Money & Banking

Extending Sarfaesi Act to NBFCs credit positive, says ICRA

Our Bureau Mumbai | Updated on January 16, 2018 Published on September 02, 2016

The Act is now applicable to NBFCs having assets of more than ₹500 crore according to their last audited balance sheet

The extension of the provisions of the Securitisation and Reconstruction of Financial Assets and Enforcement of Security Interest (Sarfaesi) Act 2002 to non-banking financial companies (NBFCs) is credit positive for retail-focussed NBFCs, especially those which extend mortgage-backed loans, according to credit rating agency ICRA.

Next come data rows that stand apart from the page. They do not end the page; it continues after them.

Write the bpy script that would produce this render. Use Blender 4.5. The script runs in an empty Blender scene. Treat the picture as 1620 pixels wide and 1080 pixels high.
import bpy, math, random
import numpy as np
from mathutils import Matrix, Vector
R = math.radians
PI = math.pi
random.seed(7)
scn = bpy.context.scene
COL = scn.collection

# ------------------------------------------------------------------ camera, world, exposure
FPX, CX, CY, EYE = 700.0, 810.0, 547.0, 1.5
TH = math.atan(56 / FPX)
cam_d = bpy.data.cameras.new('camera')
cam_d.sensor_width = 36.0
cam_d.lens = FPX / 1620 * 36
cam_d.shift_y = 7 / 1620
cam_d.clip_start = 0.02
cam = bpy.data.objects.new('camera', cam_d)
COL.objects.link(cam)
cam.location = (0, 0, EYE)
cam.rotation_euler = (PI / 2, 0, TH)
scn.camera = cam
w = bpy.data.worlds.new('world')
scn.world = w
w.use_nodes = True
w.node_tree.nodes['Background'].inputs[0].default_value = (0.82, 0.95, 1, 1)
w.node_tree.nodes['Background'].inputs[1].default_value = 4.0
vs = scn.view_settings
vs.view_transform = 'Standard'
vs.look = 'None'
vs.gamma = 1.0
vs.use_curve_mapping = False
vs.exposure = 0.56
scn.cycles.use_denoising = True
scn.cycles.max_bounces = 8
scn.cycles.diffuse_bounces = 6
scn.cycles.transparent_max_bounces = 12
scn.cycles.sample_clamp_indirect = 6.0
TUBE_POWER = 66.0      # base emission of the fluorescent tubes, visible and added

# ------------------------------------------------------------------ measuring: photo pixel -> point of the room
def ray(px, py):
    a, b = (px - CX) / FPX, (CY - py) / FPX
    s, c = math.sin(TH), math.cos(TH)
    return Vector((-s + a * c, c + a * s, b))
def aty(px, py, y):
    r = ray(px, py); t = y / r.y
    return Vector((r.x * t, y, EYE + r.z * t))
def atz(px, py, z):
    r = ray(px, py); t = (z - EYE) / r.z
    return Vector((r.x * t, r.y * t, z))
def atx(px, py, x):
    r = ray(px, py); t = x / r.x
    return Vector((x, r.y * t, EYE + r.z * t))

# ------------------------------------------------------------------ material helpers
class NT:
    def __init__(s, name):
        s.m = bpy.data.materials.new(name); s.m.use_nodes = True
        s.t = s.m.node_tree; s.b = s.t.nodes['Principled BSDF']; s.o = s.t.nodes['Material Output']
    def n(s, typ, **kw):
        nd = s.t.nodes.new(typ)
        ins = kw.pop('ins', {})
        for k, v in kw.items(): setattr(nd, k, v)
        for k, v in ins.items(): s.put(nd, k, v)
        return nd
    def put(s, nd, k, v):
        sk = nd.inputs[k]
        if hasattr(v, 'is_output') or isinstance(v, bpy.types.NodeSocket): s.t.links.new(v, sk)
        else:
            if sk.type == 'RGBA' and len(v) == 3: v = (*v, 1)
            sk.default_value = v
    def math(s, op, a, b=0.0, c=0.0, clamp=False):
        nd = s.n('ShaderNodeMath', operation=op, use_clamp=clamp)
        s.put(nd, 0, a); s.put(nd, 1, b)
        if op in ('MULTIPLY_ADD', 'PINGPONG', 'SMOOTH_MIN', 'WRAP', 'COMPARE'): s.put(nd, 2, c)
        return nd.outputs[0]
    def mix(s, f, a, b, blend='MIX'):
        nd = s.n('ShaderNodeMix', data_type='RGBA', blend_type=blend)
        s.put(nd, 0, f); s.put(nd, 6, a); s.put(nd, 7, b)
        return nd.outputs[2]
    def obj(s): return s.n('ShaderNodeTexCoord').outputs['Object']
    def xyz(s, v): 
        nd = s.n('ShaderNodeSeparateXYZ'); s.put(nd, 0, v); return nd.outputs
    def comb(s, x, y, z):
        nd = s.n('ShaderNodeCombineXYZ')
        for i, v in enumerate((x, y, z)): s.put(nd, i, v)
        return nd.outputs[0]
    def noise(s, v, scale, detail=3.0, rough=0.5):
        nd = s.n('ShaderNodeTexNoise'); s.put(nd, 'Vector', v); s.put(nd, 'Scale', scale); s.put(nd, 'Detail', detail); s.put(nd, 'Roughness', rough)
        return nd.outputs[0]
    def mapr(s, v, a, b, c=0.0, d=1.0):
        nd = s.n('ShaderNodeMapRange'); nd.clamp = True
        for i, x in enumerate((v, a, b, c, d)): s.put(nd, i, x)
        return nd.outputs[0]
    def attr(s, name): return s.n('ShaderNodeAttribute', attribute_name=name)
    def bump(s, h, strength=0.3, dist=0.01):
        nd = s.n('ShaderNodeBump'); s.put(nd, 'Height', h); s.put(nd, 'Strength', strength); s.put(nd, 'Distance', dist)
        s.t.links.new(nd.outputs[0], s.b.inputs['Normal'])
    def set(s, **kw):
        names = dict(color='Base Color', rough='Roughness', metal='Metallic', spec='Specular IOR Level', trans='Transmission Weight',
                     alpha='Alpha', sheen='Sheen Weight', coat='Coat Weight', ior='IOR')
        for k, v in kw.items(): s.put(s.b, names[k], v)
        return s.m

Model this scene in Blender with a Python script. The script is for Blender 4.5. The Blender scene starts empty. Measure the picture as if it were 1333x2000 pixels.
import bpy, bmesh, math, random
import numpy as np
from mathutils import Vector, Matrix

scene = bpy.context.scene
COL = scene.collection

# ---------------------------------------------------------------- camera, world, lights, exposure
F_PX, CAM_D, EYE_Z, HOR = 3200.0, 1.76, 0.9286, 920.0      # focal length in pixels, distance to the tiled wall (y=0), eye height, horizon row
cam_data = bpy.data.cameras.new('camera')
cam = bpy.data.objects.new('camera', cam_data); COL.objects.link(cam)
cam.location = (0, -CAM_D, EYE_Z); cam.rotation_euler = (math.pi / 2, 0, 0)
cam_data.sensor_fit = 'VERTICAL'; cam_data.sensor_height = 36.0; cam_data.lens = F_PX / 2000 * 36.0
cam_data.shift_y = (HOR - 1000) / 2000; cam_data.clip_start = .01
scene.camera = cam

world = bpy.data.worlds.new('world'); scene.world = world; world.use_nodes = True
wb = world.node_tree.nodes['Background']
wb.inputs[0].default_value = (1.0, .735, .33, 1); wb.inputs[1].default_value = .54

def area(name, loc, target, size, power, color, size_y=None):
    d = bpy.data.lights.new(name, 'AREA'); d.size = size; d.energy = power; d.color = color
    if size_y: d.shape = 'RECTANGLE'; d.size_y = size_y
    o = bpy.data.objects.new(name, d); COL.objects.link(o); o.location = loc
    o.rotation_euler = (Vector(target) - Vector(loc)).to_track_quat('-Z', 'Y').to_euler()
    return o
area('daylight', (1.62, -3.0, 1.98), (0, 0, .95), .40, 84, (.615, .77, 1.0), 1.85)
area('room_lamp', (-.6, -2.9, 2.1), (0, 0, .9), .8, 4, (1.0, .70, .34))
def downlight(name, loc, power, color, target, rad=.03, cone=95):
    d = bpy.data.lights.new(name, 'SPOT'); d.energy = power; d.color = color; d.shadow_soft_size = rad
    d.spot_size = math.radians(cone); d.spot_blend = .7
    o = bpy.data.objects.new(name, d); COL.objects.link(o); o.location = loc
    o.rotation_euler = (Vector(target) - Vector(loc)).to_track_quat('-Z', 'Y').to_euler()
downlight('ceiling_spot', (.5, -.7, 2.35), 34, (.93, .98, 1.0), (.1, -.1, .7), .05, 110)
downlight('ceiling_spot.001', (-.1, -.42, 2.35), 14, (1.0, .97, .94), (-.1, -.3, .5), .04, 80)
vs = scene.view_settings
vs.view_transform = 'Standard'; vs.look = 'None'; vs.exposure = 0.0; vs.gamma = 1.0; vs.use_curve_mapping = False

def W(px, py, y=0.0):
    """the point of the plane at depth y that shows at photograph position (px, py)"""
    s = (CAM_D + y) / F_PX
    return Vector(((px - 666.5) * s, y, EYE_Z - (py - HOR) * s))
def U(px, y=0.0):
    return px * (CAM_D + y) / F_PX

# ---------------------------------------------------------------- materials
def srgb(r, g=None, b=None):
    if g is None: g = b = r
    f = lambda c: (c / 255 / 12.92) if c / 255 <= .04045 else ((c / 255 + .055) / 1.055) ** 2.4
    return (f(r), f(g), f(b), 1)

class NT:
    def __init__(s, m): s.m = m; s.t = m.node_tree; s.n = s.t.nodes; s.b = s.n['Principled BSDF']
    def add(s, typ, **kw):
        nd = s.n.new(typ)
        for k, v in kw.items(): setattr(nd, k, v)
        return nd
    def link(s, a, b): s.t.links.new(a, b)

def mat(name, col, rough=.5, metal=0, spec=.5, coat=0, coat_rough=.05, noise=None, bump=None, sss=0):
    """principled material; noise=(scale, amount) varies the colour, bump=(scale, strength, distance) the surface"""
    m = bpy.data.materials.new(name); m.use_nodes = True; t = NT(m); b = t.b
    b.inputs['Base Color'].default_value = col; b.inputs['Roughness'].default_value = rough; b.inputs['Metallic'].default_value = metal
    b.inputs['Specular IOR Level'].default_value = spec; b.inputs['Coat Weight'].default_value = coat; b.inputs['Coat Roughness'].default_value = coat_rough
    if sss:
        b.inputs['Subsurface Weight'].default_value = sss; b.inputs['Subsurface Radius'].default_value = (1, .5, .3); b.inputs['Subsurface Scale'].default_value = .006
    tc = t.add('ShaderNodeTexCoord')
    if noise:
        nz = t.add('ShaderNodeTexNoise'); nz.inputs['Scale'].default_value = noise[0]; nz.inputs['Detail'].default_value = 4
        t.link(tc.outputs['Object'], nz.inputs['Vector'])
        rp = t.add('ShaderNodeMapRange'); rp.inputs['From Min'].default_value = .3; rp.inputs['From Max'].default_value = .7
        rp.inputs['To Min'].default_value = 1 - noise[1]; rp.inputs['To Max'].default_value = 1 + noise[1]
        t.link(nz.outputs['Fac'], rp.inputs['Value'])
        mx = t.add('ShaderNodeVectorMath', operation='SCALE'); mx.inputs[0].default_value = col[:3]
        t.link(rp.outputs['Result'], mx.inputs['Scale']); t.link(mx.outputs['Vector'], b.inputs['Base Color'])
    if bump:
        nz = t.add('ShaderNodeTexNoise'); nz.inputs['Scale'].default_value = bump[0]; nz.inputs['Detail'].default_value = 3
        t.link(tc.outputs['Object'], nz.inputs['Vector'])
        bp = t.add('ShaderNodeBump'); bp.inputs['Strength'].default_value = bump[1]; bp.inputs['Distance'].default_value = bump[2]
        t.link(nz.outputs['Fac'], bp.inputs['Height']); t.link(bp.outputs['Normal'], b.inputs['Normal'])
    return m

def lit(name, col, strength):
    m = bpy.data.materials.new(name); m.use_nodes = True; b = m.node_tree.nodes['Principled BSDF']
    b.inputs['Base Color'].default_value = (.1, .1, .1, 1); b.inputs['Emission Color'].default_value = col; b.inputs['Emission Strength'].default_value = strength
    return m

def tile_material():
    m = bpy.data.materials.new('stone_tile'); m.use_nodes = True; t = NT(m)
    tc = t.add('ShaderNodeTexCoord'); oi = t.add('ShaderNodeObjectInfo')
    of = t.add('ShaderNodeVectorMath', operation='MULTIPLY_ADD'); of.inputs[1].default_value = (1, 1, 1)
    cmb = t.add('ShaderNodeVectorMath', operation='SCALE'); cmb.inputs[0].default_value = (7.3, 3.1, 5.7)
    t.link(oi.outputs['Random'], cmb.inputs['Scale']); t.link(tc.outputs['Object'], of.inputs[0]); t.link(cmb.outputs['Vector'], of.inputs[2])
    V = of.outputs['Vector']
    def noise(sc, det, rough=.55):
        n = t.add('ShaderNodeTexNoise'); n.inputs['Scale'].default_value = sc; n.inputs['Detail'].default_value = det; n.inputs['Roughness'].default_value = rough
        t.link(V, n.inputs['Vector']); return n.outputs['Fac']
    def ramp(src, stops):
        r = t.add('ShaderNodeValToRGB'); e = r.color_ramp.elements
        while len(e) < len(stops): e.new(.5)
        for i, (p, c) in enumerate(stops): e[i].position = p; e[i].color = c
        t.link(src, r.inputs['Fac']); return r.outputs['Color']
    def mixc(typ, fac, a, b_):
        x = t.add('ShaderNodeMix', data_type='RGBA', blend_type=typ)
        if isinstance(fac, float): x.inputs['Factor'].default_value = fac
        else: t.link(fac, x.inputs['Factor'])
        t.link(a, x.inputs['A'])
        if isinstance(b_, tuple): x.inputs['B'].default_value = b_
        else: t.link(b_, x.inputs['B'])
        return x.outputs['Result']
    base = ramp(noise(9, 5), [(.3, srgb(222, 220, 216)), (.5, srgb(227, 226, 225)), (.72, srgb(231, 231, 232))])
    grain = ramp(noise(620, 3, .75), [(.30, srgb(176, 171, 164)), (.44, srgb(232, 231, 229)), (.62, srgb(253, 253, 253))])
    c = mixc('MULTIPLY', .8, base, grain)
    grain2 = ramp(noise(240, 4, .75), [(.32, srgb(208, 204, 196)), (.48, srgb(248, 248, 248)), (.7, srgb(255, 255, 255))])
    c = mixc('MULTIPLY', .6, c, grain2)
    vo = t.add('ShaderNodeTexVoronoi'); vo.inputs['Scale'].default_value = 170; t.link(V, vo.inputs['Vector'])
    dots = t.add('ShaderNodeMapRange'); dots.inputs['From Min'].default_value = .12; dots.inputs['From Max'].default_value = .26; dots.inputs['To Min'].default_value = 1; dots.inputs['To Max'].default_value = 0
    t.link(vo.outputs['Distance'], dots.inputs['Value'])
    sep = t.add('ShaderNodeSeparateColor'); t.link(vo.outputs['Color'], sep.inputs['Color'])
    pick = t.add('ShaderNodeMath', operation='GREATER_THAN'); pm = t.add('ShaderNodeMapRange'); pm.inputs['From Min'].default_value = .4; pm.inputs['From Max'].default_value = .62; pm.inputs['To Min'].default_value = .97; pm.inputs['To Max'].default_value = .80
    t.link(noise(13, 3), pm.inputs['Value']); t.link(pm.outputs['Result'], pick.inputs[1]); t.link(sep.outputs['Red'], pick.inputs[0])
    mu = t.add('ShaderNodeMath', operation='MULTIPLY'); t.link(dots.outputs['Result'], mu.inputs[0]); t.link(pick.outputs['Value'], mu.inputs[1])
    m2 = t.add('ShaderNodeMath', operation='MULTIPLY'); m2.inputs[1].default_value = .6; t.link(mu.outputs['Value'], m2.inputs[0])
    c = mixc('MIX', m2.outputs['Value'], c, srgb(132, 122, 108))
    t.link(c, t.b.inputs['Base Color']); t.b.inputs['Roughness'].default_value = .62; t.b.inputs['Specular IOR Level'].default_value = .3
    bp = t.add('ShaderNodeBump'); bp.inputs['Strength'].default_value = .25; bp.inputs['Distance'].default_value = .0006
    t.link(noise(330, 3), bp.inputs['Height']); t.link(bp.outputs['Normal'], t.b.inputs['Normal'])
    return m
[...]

Following a notification by the Finance Ministry, the Act is now applicable to NBFCs having assets of more than ₹500 crore according to their last audited balance sheet. The provisions for the enforcement of security interest are applicable to loans of ₹1 crore and above.

ICRA said loans higher than ₹1 crore are most likely to be loans against mortgage of property

The government notification included a list of 196 NBFCs to which the Act would be applicable.

According to the credit rating agency, as on March 31, 2016, about 19 per cent of the total retail NBFC credit of ₹5-lakh crore was extended as loan against property (17 per cent) and housing loans (2 per cent).

The retail LAP (loan against property) and SME (small and medium enterprise) credit (property backed and non-property backed) by NBFCs together stood at about ₹1.20-lakh crore as on March 31, it added.

Non-property backed loans are either secured by plant/machinery or could be unsecured, and are quite modest in the overall SME credit.

Referring to some concerns it has regarding over-leveraging of borrowers and weakening in underwriting standards in the LAP and SME credit segment owing to high competitive pressures with the presence of several players, ICRA said Sarfaesi is expected to result in some moderation in delinquencies.